Reporters Need Better Understanding of Laws of War, Says Pulitzer Prize Winner

By Kira Kay, Spring 2004 Pew Fellow

Washington, February 17, 2004 -- Reporters need better understanding of humanitarian law and the rules of war, according to a veteran journalist who won a Pulitzer Prize for his reporting on Bosnia.

In a seminar with the spring 2004 Pew Fellows and SAIS students, Roy Gutman, diplomatic correspondent for Newsweek and director of American University's Crimes of War Project, said his own work suffered from his lack of understanding of the laws of armed conflict. That shortcoming, he said, often causes journalists to miss the bigger stories in the wars they cover.

“If you come across a school that has been bombed in conflict, the tendency is simply to report the facts,” Gutman said. “But the larger question you have to ask is, ‘what happened here?'”

Pointing out that bombing a civilian target is in fact a war crime, Gutman said: “if you don't know what the violation is, you are going to have a hard time putting it into context so that somebody can do something about it.”

Gutman said his experiences in the former Yugoslavia have inspired him to help journalists become fluent in the language of international law, making them more capable of accurately identifying and competently exposing war crimes while in the field.

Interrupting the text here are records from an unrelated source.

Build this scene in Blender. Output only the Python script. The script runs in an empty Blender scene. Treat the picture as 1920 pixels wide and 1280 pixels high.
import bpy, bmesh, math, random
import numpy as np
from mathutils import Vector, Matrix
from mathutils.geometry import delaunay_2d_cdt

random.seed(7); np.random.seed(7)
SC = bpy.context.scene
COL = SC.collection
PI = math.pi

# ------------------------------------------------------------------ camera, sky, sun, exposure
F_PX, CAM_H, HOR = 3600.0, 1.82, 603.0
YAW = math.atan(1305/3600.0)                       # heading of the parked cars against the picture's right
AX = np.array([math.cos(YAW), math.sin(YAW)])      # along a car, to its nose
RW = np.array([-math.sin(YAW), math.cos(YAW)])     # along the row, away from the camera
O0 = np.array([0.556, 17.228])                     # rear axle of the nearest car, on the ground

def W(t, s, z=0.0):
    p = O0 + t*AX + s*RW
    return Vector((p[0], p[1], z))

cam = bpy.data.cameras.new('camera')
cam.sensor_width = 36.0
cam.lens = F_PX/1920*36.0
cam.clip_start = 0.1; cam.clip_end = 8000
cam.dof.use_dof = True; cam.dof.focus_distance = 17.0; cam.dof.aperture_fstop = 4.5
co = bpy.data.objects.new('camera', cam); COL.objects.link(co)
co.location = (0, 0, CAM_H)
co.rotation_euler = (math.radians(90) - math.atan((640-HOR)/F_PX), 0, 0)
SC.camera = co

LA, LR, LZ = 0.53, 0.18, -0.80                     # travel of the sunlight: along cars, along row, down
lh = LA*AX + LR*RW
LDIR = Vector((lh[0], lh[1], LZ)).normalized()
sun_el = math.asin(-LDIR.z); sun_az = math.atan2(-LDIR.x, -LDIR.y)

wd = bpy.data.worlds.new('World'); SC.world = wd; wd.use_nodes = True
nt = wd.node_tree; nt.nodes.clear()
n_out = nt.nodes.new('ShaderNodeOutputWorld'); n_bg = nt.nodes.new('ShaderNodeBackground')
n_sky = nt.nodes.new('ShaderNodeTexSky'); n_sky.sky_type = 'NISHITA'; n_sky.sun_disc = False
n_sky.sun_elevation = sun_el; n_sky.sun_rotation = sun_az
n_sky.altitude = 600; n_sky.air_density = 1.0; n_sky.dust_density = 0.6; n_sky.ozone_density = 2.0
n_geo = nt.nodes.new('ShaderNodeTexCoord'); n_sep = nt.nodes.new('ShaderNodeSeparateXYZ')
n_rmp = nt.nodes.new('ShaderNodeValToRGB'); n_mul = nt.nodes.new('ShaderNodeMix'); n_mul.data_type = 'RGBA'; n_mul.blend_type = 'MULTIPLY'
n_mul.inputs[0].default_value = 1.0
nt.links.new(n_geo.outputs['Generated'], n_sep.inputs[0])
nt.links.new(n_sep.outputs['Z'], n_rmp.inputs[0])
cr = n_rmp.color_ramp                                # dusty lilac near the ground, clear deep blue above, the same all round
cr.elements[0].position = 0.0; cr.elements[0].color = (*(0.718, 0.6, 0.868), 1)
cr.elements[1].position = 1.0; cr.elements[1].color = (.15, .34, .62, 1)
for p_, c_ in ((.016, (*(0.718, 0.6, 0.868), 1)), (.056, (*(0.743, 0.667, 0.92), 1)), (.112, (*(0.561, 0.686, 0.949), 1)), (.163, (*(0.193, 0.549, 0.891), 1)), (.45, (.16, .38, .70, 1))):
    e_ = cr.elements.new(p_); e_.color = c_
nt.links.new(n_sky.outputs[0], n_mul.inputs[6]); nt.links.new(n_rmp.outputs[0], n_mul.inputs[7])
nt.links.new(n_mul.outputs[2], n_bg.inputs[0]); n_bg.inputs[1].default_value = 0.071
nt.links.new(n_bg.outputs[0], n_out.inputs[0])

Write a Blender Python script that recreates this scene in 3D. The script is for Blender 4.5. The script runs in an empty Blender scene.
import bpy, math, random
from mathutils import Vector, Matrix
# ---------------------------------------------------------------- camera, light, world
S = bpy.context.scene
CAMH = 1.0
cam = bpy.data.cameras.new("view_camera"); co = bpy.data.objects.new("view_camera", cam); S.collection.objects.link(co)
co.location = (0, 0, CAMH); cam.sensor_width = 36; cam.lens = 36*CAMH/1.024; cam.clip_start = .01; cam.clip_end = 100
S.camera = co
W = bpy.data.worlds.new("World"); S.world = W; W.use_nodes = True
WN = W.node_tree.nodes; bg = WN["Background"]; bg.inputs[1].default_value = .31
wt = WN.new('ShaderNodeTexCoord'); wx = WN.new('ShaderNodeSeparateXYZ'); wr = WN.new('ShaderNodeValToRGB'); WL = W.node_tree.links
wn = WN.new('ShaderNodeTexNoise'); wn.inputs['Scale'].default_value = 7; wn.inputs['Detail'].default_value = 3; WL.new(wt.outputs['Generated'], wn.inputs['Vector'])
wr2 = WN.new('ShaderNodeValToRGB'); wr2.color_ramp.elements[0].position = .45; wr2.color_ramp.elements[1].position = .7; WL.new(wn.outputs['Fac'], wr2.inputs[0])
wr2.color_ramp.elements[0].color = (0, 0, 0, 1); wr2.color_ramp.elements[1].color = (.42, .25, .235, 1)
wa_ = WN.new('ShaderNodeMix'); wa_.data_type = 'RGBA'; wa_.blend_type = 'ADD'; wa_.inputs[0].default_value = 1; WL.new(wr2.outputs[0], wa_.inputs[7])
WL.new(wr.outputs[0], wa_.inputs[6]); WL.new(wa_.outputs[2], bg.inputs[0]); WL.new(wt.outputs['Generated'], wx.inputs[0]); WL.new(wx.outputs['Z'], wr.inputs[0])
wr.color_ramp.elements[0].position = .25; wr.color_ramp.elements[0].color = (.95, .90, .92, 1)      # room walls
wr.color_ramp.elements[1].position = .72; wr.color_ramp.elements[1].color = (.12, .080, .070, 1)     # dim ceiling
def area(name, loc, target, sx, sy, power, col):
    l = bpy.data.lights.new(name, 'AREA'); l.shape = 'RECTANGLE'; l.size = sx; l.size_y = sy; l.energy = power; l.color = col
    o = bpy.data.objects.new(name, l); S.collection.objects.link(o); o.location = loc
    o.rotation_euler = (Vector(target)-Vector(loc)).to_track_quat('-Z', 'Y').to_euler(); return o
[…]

As the co-author of “Crimes of War,” a guide to war-crime terminology that has been translated into 10 languages, including Arabic, Russian and even Nepali, Gutman said that recognizing violations of international law can be especially difficult for journalists. New types of atrocities are being invented with every war and may not always be immediately evident as a war crime; Gutman suggested that understanding how international humanitarian law evolves can help journalists in their reporting both during and after humanitarian crises.

Besides the book, Gutman has helped create a website, www.crimesofwar.org, that offers a service that puts journalists in contact with humanitarian and war crimes experts who can answer questions for them while they are in the field.

Gutman warned against the trend in the US press of failing to cover smaller wars because they seemingly have no relevance to American interests. “Small wars often lead to large wars where the US may well get involved,” he said, citing as examples the Iran-Iraq war, which presaged Iraq's invasion of Kuwait, and the civil wars of West Africa which provided Al Qaeda with cover for money laundering.

Gutman also criticized the Bush administration for what he sees as its “schizophrenic” attitude towards international law.

“Anybody who knows humanitarian law is mortified by what the Administration has been doing in Guantanamo,” he said. “It's basically suspended the Third Geneva Convention which deals with prisoners of war and decided to reinterpret it as it sees fit. When Americans are captured in a war, we want to be able to cite the Geneva Convention and demand certain treatment for our own soldiers. This is quite a contradiction.”